How to Make Sure Your Website Is Fully Accessible | TechWell

How to Make Sure Your Website Is Fully Accessible

Blind person using a Braille screen reader

Web accessibility allows anyone to use the web, particularly those who have disabilities. According to the World Wide Web Consortium, an accessible website is one that people with disabilities can understand or perceive, navigate, operate, use, and interact with easily and conveniently. Accessibility benefits others as well, including the elderly.

Enacted in 1990, the Americans with Disabilities Act (ADA) provides legal protection to people with disabilities when accessing places of public accommodations. The law required all government offices and business establishments to make the necessary improvements needed to make their buildings accessible to people with disabilities.

With the increasing use of the web in private and commercial transactions, the ADA was amended in 2008 to expand the definition of “places of public accommodation” to include websites, software applications, tools, platforms, and other forms of information technology.

But ensuring accessibility is not only a legal requirement; it should also be a social responsibility of web developers, testers, and other software professionals.

Creating an accessibility guide and statement serves numerous purposes.
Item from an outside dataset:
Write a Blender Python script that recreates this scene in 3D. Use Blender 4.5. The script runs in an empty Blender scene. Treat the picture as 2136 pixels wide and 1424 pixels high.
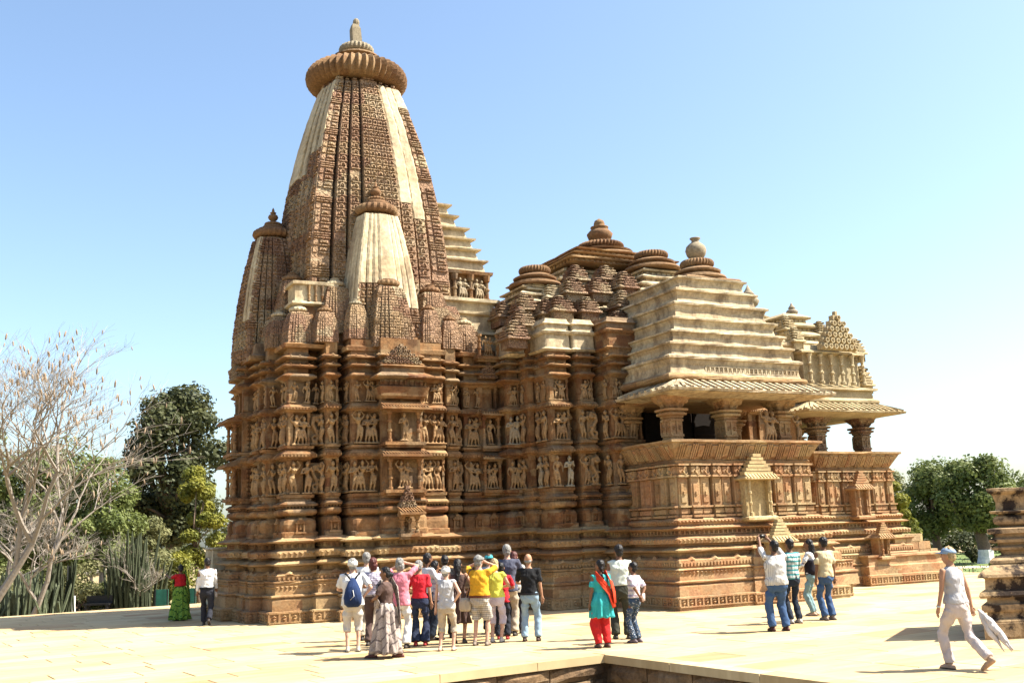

Primarily, it manifests an organization’s sincere commitment to making their site accessible to all. It also defines their accessibility goals, what steps were taken to achieve those goals, what accessibility standards were used, and how people with disabilities can make better use of the website or software.

Making the Web Accessible

The Web Content Accessibility Guidelines (WCAG) lays down the success criteria for web accessibility, along with a detailed list of recommendations to make any website accessible. 

Keyboard Input

With the majority of people with disabilities relying on the keyboard or similar devices to browse the web, keyboard navigation is a major requirement for web accessibility. This involves making sure that all features, buttons, pages, and functionalities can be accessed using the keyboard without a mouse.

Alt Text 

Incorporating alternative text to images, videos, and other non-text content helps people who have poor vision, as well as those who are unable to hear or understand these types of content.

Transcripts for Audio

Adding transcripts to audio content is an easy way to make content accessible, especially to people with hearing problems.

Headers for Structuring Content

The use of headers can make a website look more organized and structured, which contributes to accessibility. They also make content easy to read, which is helpful not only for users with vision issues, but also for those who have cognitive issues.

Accessible Forms

It is a must for an accessible website to have forms that are concise and easy to follow. Such forms should also be organized in a logical manner and be keyboard-accessible.

Removal of Automated Media

Automated media makes websites less accessible. Users should be given the choice to view or not view content without any difficulty or inconvenience.

Web accessibility allows everyone, regardless of age or ability, to use the internet and software products with ease and convenience. It takes only a few steps to make your products fully accessible, so keep accessibility in mind and you’re designing, developing, and testing.